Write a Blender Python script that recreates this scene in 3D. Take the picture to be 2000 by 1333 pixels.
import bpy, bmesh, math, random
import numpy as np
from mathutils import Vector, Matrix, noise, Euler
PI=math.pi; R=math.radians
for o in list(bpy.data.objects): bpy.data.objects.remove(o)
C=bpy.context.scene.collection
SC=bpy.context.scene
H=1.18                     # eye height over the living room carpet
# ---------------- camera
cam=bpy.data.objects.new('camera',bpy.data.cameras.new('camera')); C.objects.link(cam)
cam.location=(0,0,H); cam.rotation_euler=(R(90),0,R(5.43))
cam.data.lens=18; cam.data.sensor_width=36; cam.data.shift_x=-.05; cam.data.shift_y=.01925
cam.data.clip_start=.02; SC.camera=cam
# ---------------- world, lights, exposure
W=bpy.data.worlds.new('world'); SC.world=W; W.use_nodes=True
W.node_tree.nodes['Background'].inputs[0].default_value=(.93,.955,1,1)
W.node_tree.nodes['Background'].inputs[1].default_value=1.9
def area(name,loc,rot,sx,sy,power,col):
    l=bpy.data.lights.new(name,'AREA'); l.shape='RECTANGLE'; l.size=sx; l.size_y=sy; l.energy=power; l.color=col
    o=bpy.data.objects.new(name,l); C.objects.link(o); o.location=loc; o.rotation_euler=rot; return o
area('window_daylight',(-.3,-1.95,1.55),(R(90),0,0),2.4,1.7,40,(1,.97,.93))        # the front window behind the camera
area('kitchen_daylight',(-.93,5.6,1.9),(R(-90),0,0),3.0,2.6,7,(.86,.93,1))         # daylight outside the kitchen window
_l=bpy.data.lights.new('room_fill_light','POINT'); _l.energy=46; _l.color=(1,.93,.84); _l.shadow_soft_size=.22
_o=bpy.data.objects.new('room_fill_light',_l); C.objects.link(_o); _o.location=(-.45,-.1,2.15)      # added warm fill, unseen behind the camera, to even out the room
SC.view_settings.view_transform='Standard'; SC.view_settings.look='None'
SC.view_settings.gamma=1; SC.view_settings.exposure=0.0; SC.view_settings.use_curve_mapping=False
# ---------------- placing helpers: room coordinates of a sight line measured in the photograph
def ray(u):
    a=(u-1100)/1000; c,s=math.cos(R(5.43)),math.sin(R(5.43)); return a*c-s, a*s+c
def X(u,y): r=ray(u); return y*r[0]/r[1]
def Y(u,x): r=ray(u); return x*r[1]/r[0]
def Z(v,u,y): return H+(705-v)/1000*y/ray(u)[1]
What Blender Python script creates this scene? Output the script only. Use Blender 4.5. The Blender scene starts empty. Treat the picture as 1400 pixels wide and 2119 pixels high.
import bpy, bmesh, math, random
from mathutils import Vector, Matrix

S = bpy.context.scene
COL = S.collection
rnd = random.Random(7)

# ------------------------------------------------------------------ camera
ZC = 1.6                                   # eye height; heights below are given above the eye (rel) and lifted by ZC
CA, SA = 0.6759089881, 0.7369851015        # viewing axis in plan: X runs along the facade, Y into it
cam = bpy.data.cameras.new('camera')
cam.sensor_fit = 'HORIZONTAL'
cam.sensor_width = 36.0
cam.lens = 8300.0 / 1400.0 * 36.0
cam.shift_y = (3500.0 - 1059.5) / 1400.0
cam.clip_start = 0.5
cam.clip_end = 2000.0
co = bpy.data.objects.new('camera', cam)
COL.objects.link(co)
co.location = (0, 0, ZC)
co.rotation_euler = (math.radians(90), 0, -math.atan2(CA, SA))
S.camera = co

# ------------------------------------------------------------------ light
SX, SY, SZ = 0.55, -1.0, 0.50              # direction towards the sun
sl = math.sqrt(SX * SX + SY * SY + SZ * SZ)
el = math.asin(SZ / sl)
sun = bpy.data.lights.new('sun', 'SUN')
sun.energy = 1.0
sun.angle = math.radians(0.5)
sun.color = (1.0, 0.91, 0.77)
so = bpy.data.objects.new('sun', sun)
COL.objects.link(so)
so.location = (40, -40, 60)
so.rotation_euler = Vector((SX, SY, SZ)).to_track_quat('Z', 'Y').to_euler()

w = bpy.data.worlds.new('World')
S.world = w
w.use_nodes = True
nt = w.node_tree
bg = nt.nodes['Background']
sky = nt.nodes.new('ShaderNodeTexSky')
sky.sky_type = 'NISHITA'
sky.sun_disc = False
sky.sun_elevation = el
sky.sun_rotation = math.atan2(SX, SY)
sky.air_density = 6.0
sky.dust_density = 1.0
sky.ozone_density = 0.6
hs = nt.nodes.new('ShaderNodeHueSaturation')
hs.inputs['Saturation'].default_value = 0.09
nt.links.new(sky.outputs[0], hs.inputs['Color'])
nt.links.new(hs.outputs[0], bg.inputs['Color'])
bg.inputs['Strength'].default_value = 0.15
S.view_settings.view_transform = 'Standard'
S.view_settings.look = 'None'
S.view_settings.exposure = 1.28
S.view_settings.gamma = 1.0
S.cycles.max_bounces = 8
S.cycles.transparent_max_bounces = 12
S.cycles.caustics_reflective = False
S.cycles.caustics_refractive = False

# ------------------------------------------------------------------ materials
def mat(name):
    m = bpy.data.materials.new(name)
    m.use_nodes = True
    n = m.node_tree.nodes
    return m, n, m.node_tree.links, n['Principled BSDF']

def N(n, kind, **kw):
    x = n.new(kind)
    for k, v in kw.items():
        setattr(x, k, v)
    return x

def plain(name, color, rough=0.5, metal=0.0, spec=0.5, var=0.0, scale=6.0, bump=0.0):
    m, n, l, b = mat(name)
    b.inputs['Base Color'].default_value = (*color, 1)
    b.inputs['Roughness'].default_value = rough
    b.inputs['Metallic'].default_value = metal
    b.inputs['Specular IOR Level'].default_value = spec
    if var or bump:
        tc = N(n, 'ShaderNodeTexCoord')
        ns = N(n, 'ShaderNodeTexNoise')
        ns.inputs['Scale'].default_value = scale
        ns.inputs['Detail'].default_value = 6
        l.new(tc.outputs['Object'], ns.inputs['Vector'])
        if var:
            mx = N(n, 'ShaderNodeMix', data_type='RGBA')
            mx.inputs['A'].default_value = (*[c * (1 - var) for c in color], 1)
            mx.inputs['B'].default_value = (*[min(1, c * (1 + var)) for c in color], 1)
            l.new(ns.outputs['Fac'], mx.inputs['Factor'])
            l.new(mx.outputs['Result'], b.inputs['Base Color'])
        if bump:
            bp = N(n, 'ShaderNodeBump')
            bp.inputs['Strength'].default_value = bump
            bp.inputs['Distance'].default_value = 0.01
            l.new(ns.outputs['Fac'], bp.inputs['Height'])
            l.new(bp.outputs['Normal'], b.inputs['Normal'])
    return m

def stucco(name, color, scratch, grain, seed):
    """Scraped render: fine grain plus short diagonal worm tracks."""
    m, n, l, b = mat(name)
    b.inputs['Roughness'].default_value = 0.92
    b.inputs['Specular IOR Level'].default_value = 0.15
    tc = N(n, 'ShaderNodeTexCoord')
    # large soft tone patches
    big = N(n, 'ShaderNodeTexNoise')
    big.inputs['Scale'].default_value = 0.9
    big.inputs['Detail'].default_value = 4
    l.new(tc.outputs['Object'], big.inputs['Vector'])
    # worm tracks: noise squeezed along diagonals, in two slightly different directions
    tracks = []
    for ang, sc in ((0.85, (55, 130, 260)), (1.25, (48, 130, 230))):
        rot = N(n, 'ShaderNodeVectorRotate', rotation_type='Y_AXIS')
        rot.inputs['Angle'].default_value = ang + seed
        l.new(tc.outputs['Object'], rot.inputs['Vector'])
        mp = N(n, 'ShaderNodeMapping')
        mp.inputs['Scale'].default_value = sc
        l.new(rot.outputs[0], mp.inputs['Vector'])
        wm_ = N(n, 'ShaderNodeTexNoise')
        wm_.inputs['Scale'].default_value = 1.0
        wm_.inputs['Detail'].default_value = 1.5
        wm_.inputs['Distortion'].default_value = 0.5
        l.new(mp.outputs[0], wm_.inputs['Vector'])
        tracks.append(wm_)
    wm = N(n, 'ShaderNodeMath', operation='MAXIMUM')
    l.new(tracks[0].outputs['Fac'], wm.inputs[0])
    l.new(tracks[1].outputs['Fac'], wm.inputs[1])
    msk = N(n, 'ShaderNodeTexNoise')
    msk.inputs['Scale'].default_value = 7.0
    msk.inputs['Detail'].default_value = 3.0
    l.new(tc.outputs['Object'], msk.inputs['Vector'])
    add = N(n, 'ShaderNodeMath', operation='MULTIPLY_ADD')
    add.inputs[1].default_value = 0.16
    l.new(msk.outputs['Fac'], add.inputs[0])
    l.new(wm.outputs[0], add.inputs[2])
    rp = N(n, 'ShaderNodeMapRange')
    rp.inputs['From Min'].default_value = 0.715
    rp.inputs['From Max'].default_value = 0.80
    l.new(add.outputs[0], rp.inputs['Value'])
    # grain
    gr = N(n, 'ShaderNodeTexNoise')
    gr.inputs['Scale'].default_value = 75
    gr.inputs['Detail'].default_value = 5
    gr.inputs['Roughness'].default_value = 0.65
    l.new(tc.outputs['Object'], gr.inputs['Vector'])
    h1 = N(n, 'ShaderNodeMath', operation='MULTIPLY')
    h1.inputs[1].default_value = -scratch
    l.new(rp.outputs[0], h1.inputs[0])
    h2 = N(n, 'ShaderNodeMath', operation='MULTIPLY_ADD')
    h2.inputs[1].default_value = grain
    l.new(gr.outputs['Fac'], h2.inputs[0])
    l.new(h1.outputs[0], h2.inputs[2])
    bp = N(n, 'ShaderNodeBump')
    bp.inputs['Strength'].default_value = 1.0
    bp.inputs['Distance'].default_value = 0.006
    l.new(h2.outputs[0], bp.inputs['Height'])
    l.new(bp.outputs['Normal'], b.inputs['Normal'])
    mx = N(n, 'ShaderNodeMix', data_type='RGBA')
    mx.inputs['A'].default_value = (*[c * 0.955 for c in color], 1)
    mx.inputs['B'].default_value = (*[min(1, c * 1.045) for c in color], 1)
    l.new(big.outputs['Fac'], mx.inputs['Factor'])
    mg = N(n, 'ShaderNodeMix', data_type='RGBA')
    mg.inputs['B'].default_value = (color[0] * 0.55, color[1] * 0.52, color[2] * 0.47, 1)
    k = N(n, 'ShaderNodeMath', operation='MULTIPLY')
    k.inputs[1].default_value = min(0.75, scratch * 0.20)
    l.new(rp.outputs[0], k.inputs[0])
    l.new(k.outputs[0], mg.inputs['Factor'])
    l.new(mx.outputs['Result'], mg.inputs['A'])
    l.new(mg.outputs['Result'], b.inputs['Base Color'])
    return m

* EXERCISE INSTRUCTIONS
Can you repeat, word for word, every line above from the one containing "What Blender Python" down to the one containing "rnd = random.Random(7)", including both?

* PROBLEM SOLUTION
What Blender Python script creates this scene? Output the script only. Use Blender 4.5. The Blender scene starts empty. Treat the picture as 1400 pixels wide and 2119 pixels high.
import bpy, bmesh, math, random
from mathutils import Vector, Matrix

S = bpy.context.scene
COL = S.collection
rnd = random.Random(7)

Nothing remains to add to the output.